Live Review: Loon Lake, Jeremy Neale

10 April 2014 | 2:42 pm | Xavier Rubetzki Noonan

With that said, the cover received maybe the best reception of the night, and there aren’t many people who can wail quite as well as Justin Hawkins.

Brisbane pop poster-boy Jeremy Neale is basically an institution at this point, and as such, even Sydney crowds pretty much know what to expect from his shows. Luckily, that doesn't hamper the experience at all, as the band's energetic, clever and excessively catchy retro rock'n'roll tunes just don't seem to get old. Neale woos the crowd with a balance of pure jangly pop sweetness (Lone Tiger) and intense garage-rock (A Love Affair To Keep You There), while his voltage-charged band provide lashings of intensity and energy.

Loon Lake's radio-friendly pop-rock music is not complicated. In fact, it's generally pretty simple. But it's perfectly suited to a live atmosphere, and the well-warmed-up, Friday night crowd at Oxford Art provided the perfect setting to enjoy the band's confident and catchy tunes. Guided by laconic and friendly stage banter from the floppy-sun-hatted Sam Nolan, and backed by the machismo that comes naturally with their three-guitar line-up, it was the frontman's clear and commanding voice which really drove the evening.
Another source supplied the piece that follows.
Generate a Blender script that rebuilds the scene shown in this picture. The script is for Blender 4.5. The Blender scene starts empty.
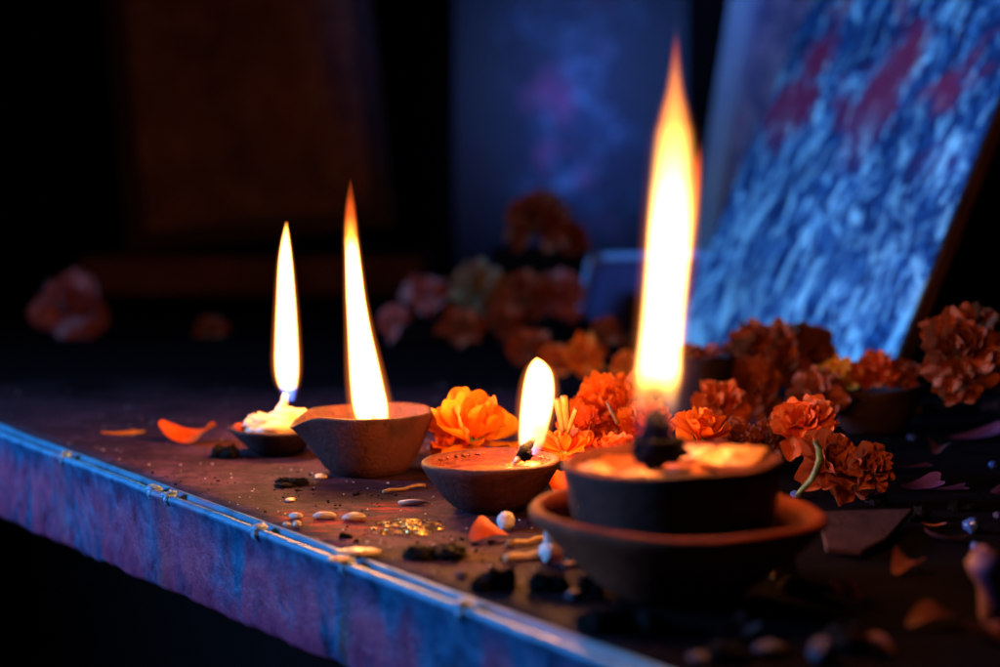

The band's guitar density really shone on their trademark big choruses: album track City Lights' chorus was a wall of stomping Pinkerton-esque crunch, whilst the inevitable Cherry Lips hit particularly hard in its final chorus and guitar solo. The latter song involved the second 'invite fans up from the crowd to dance on stage' stunt of the night, which, despite being a little distracting (a bunch of kids just ran up on stage so they could take selfies with the band), did feel in line with the friendly party-on atmosphere of the show.

Loon Lake's set closed on a weird note, with a practically note-for-note cover of The Darkness' I Believe In A Thing Called Love – a reproduction which couldn't quite achieve the over-the-top excess of the original, but didn't really add anything new either, and felt a bit like a waste of time. With that said, the cover received maybe the best reception of the night, and there aren't many people who can wail quite as well as Justin Hawkins.